Drones: Obama administration's weapon of choice in the war on al-Qaida

10/1/2011
BY KIMBERLY DOZIER
AP INTELLIGENCE WRITER
An unmanned U.S. Predator drone flies over Kandahar Air Field, southern Afghanistan, on a moon-lit night in January, 2010.
An unmanned U.S. Predator drone flies over Kandahar Air Field, southern Afghanistan, on a moon-lit night in January, 2010.

WASHINGTON — Hunting al-Qaida targets from Pakistan to Afghanistan, Yemen to Somalia, the fleet of U.S. armed Predator and Reaper drones that killed two American members of al-Qaida in Yemen are the night stalkers of the expanded U.S. war on terrorists.

Drones are often called the weapon of choice of the Obama administration, which quadrupled drone strikes against al-Qaida targets in Pakistan's lawless tribal areas, up from less than 50 under the Bush administration to more than 220 in the past three years.

They were mentioned Osama bin Laden's writings as the single most damaging weapon used against his organization.

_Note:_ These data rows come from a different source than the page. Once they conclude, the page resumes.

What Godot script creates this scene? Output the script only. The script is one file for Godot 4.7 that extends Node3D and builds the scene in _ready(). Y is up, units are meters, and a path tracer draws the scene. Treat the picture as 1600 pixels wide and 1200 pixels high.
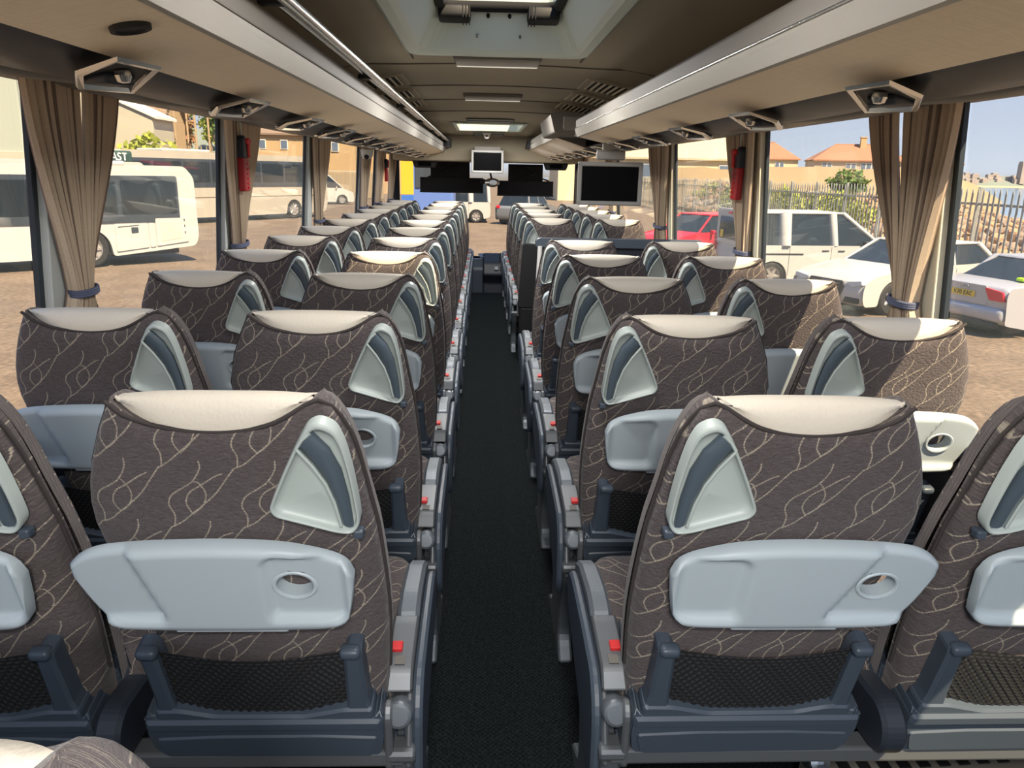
extends Node3D

# Interior of a parked touring coach. Axes: x right, y up, the coach points to -z; aisle floor at y = 0.
const PITCH := 0.71       # distance from one seat row to the next
const ROW0 := 1.065       # z of the first row in front of the camera
const AISLE_X := 0.43
const WINDOW_X := 0.95
const LEAN := 0.07        # walls lean in above the sills
var M := {}
var taken := {}


# ---------------------------------------------------------------- mesh builder
class MB:
	var st := SurfaceTool.new()
	var sx := 1.0
	var xf := Transform3D()
	func _init(mirror := 1.0) -> void:
		st.begin(Mesh.PRIMITIVE_TRIANGLES)
		sx = mirror
	func put(p: Vector3, uv: Vector2) -> void:
		var q := xf * p
		q.x *= sx
		st.set_uv(uv)
		st.add_vertex(q)
	func tri(a: Vector3, b: Vector3, c: Vector3, ua := Vector2(), ub := Vector2(), uc := Vector2()) -> void:
		if sx < 0.0:
			put(a, ua); put(c, uc); put(b, ub)
		else:
			put(a, ua); put(b, ub); put(c, uc)
	func quad(a: Vector3, b: Vector3, c: Vector3, d: Vector3, ua := Vector2(), ub := Vector2(1, 0), uc := Vector2(1, 1), ud := Vector2(0, 1)) -> void:
		tri(a, b, c, ua, ub, uc)
		tri(a, c, d, ua, uc, ud)
	func sg(n: int) -> void:
		st.set_smooth_group(n)
	func grid(rows: Array, uvs: Array = [], flip := false, group := 1, holes: Array = []) -> void:
		st.set_smooth_group(group)
		for i in rows.size() - 1:
			var r0: PackedVector3Array = rows[i]
			var r1: PackedVector3Array = rows[i + 1]
			for j in r0.size() - 1:
				var a := r0[j]; var b := r0[j + 1]; var c := r1[j + 1]; var d := r1[j]
				if holes.size() and cut((a + b + c + d) * 0.25, holes):
					continue
				var ua := Vector2(); var ub := Vector2(); var uc := Vector2(); var ud := Vector2()
				if uvs.size():
					ua = uvs[i][j]; ub = uvs[i][j + 1]; uc = uvs[i + 1][j + 1]; ud = uvs[i + 1][j]
				if flip:
					tri(a, d, c, ua, ud, uc); tri(a, c, b, ua, uc, ub)
				else:
					tri(a, b, c, ua, ub, uc); tri(a, c, d, ua, uc, ud)
	# holes: [centre, half sizes, true for an ellipse]; a huge half size leaves that axis out
	func cut(p: Vector3, holes: Array) -> bool:
		for h: Array in holes:
			var q: Vector3 = (p - h[0]) / h[1]
			if h[2] and q.length() < 1.0:
				return true
			if not h[2] and maxf(absf(q.x), maxf(absf(q.y), absf(q.z))) < 1.0:
				return true
		return false
	func rbox(c: Vector3, s: Vector3, r := 0.006, basis := Basis(), fine := false) -> void:
		st.set_smooth_group(-1)
		var h := s * 0.5
		r = minf(r, minf(h.x, minf(h.y, h.z)) * 0.98)
		var axes := [[0, 1, 2], [1, 2, 0], [2, 0, 1]]
		if fine:
			st.set_smooth_group(1)
		for ax in axes:
			for sgn in [-1.0, 1.0]:
				var cu := line(h[ax[1]], r, fine)
				var cv := line(h[ax[2]], r, fine)
				var rows := []
				var uvs := []
				for v in cv:
					var row := PackedVector3Array()
					var ur := PackedVector2Array()
					for u in cu:
						var p := Vector3()
						p[ax[0]] = sgn * h[ax[0]]; p[ax[1]] = u; p[ax[2]] = v
						var q := p.clamp(-h + Vector3(r, r, r), h - Vector3(r, r, r))
						row.append(c + basis * (q + (p - q).normalized() * r))
						ur.append(Vector2(u, v) * 4.0)
					rows.append(row); uvs.append(ur)
				grid(rows, uvs, sgn > 0, 1 if fine else -1)
	func line(h: float, r: float, fine: bool) -> PackedFloat32Array:
		if fine:
			return PackedFloat32Array([-h, -h + r * 0.45, -h + r, h - r, h - r * 0.45, h])
		return PackedFloat32Array([-h, -h + r, h - r, h])
	# polygon in the XY plane of t, extruded along its Z from z0 to z1, both ends bevelled
	func prism(poly: PackedVector2Array, z0: float, z1: float, bevel: float, t := Transform3D(), smooth := false, steps := 1) -> void:
		if Geometry2D.is_polygon_clockwise(poly):
			poly = poly.duplicate(); poly.reverse()
		var n := poly.size()
		var inner := PackedVector2Array()
		var miter := PackedVector2Array()
		for i in n:
			var p := poly[i]
			var e0 := (p - poly[(i + n - 1) % n]).normalized()
			var e1 := (poly[(i + 1) % n] - p).normalized()
			var nn := Vector2(-e0.y - e1.y, e0.x + e1.x)
			var l := nn.length()
			nn = nn / maxf(l, 0.01)
			miter.append(nn / clampf(l * 0.5, 0.5, 1.0))
			inner.append(p + miter[i] * bevel)
		var rings := [[inner, z0], [poly, z0 + bevel], [poly, z1 - bevel], [inner, z1]]
		if steps > 1:
			rings = []
			for side in 2:
				for k in steps + 1:
					var a := PI * 0.5 * (k if side == 0 else steps - k) / steps
					var ring := PackedVector2Array()
					for i in n:
						ring.append(poly[i] + miter[i] * bevel * (1.0 - sin(a)))
					var dz := bevel * (1.0 - cos(a))
					rings.append([ring, z0 + dz if side == 0 else z1 - dz])
		if bevel <= 0.0:
			rings = [[poly, z0], [poly, z1]]
		for k in rings.size() - 1:
			var rows := []
			for q in [rings[k], rings[k + 1]]:
				var row := PackedVector3Array()
				for i in n + 1:
					var p2: Vector2 = q[0][i % n]
					row.append(t * Vector3(p2.x, p2.y, q[1]))
				rows.append(row)
			grid(rows, [], true, 2 if steps > 1 else ((k + 2) if smooth else -1))
		st.set_smooth_group(-1)
		var cap: PackedVector2Array = inner if bevel > 0.0 else poly
		var idx := Geometry2D.triangulate_polygon(cap)
		if idx.is_empty():
			cap = poly
			idx = Geometry2D.triangulate_polygon(cap)
		for i in range(0, idx.size(), 3):
			var a := cap[idx[i]]; var b := cap[idx[i + 1]]; var c := cap[idx[i + 2]]
			if (b - a).cross(c - a) < 0.0:
				var sw := b; b = c; c = sw
			tri(t * Vector3(a.x, a.y, z1), t * Vector3(c.x, c.y, z1), t * Vector3(b.x, b.y, z1), a, c, b)
			tri(t * Vector3(a.x, a.y, z0), t * Vector3(b.x, b.y, z0), t * Vector3(c.x, c.y, z0), a, b, c)
	func tube(path: PackedVector3Array, rad: float, n := 8, closed := false, caps := true) -> void:
		var rows := []
		var m := path.size()
		var prev := Vector3()
		for i in m:
			var d: Vector3
			if closed:
				d = path[(i + 1) % m] - path[(i + m - 1) % m]
			else:
				d = path[mini(i + 1, m - 1)] - path[maxi(i - 1, 0)]
			d = d.normalized()
			var side := d.cross(Vector3.UP if absf(d.y) < 0.95 else Vector3.RIGHT).normalized()
			if prev != Vector3():
				side = (prev - d * prev.dot(d)).normalized()
			prev = side
			var up := side.cross(d)
			var row := PackedVector3Array()
			for j in n + 1:
				var a := TAU * j / n
				row.append(path[i] + (side * cos(a) + up * sin(a)) * rad)
			rows.append(row)
		if closed:
			rows.append(rows[0])
		grid(rows, [], false, 1)
		if caps and not closed:
			st.set_smooth_group(-1)
			for j in n:
				var r0: PackedVector3Array = rows[0]
				var r1: PackedVector3Array = rows[m - 1]
				tri(path[0], r0[j], r0[j + 1])
				tri(path[m - 1], r1[j + 1], r1[j])
	func lathe(profile: PackedVector2Array, n: int, t := Transform3D(), sxy := Vector2.ONE) -> void:
		var rows := []
		for p in profile:
			var row := PackedVector3Array()
			for j in n + 1:
				var a := TAU * j / n
				row.append(t * Vector3(cos(a) * p.x * sxy.x, sin(a) * p.x * sxy.y, p.y))
			rows.append(row)
		for i in rows.size() - 1:
			grid([rows[i], rows[i + 1]], [], true, i + 2)
	func done(mat: Material) -> ArrayMesh:
		st.generate_normals()
		st.set_material(mat)
		return st.commit()


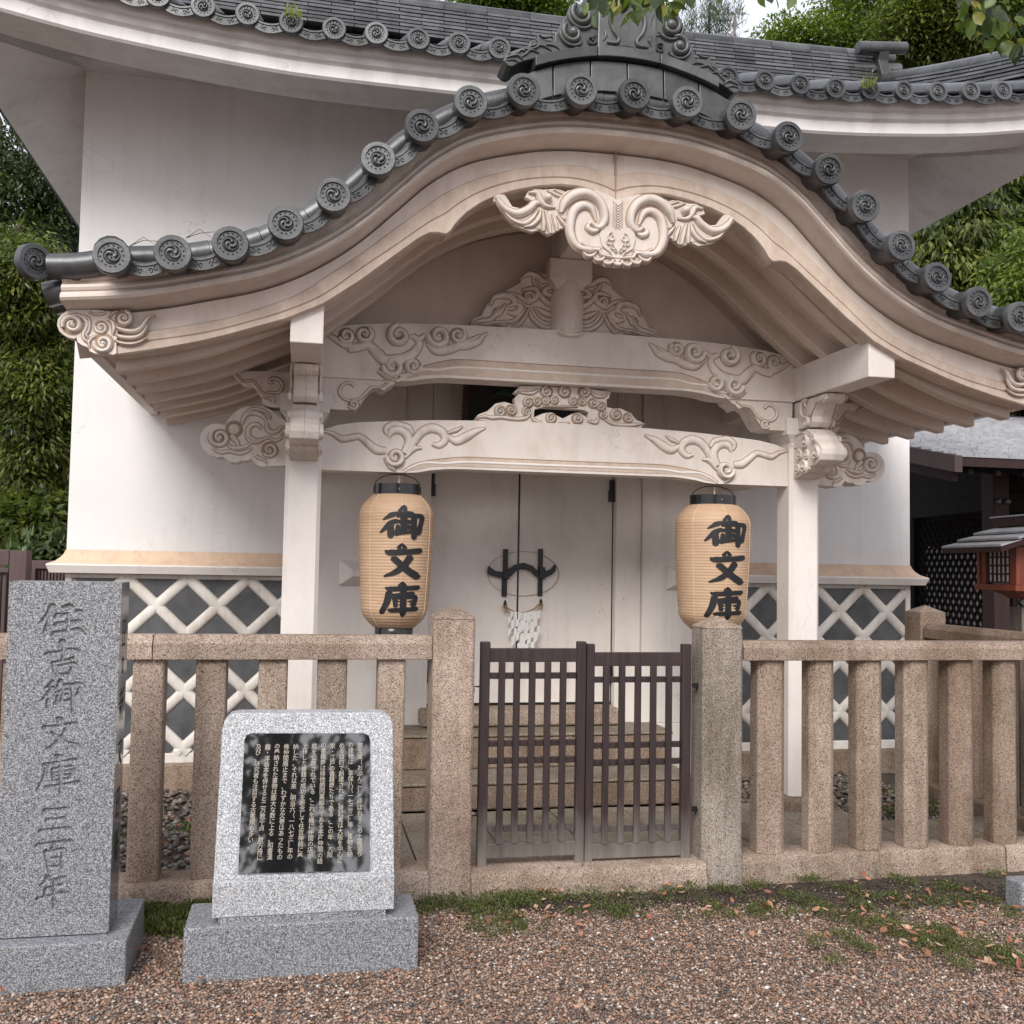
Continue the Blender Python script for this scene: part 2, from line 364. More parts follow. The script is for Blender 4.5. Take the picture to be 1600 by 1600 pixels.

Drones were the first line of attack on Friday in Yemen, as U.S. spy planes and satellites shadowed the convoy of American-born cleric Anwar al-Awlaki, and fellow American Samir Khan, the co-editor of al-Qaida in the Arabian Peninsula's English-language recruiting magazine.

U.S. jets followed in reserve, in case the drones failed to kill al-Awlaki in the first pass, as they had on May 5. Then, the dust cleared after the initial drone strikes, to reveal al-Awlaki's convoy racing away unscathed. This time, the drones killed four al-Qaida suspects.

Controlled from bases that can be as far away as the U.S., the high-tech unmanned planes have a sinister look, with their distinctive long body, a wing span of up to 50 feet, a payload of Hellfire missiles tucked under the wings and another set of X-wings behind the main ones like the fighter craft out of "Star Wars." They can fly undetected at heights of up to 50,000 feet — far above that of most manned aircraft.

They can hover for hours, depending on how long it takes them to fly from the airfield to the target.

The ones flown over Yemen, by both the CIA and the U.S. military's Joint Special Operations Command, are launched from bases in nearby Djibouti, and from a secret CIA base in the Persian Gulf, which The Associated Press has agreed not to identify at the request of U.S. officials. Other drones are launched from Ethiopia and a temporary base in the Seychelles.

The first drones were built in the early 1990s, mostly for surveillance missions, employed in the war zones of Bosnia and Kosovo.

The first known lethal drone strike was in Yemen, almost a decade ago, when a CIA drone armed with Hellfire missiles opened fire on convicted terrorist Kamal Derwish of the Lackawanna Six, who had fled to Yemen. The Lackawanna Six were Yemeni-American childhood friends who were convicted of providing support to al-Qaida, after attending an al-Qaida training camp in Afghanistan in 2001.

The Nov. 3, 2002, attack also killed Abu Ali al-Harithi, the al-Qaida operative suspected of masterminding the October 2000 suicide attack against the USS Cole in Yemen's port.